Such customer awareness helped Ingram this past year develop a system to curb customer attrition as the technology boom of the late 1990s fizzled in the new millennium. Ingram Micro teamed with data-mining experts at Northern Arizona University's Center for Data Insight to create a way to evaluate transactions and to identify retailers and value-added resellers who have been decreasing their orders.
For instance, data mining could identify a reseller who used to place orders Mondays, Wednesdays, and Fridays, but only does so now Mondays and Fridays. The data-mining app notes declines in order sizes and also points out resellers who return fewer PCs, suggesting that the reseller is getting supplies elsewhere. Ingram IT experts worked closely with sales and marketing personnel to digest the mined data and develop a plan to win back customers.
"The IT people who ran the data-mining initiative sat in the same room with the marketing people, analyzing the results of the data-mining efforts in order to understand if it's a data pattern or just a nuance of the data," Blachowiak says. "They were there to understand what the data were telling you."
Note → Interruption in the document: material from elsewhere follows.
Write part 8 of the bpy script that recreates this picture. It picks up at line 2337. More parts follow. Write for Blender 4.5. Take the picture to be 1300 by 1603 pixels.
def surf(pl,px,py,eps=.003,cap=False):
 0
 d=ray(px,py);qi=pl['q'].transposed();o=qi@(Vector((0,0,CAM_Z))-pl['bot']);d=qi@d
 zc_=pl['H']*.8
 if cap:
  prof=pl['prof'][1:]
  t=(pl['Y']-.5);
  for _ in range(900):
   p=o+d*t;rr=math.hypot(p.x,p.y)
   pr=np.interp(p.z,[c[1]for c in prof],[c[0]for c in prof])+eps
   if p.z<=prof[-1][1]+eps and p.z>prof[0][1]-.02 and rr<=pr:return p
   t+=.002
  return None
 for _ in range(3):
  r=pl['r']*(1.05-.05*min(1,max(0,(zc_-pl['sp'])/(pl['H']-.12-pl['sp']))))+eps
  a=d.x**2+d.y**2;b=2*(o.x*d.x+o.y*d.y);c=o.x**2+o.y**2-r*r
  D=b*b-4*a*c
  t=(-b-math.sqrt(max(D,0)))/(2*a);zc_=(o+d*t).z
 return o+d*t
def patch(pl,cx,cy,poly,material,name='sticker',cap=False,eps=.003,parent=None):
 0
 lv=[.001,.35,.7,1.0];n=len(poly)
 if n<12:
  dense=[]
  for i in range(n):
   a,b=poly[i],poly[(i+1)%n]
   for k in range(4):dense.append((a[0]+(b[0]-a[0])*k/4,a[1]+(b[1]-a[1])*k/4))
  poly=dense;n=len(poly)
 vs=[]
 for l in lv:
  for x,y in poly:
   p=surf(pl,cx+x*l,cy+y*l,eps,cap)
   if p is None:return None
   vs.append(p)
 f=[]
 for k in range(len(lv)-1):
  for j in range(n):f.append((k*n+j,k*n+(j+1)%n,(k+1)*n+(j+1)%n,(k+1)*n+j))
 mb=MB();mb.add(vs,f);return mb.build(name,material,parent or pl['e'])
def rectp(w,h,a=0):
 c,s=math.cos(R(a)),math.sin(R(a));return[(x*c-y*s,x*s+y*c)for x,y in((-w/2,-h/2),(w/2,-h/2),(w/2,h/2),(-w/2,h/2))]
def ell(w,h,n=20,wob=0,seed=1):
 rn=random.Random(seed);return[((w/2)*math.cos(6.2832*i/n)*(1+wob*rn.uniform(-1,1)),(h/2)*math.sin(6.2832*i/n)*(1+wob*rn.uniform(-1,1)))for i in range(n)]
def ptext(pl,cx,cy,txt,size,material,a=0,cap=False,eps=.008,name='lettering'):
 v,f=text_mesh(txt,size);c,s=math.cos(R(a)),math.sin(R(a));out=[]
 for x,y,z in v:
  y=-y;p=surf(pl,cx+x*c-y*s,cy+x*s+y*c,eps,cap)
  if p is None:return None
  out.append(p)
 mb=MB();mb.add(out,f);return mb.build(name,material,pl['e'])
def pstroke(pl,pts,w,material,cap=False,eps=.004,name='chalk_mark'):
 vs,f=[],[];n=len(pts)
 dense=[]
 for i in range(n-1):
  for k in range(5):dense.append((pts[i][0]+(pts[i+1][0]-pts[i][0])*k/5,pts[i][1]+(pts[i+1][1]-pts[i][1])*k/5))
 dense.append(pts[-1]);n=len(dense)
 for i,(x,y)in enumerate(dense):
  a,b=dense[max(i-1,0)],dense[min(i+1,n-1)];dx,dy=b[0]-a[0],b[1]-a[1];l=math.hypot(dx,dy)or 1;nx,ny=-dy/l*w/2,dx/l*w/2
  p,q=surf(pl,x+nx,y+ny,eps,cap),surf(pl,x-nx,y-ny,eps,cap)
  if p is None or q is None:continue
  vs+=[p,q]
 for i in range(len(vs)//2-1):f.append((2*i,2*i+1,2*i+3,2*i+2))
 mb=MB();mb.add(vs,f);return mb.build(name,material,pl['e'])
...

Ingram Micro developed the system in Microsoft SQL server, using Microsoft's Analytic Services to crunch the data. The company created a sales portal employing Microsoft's Digital Dashboard to present information on buying habits to its 1,200 sales reps. "The customers are pleasantly surprised," Blachowiak says of the new attention they're receiving from Ingram Micro sales reps, who now have more detailed information on customer behavior. "The customers are getting more personal attention."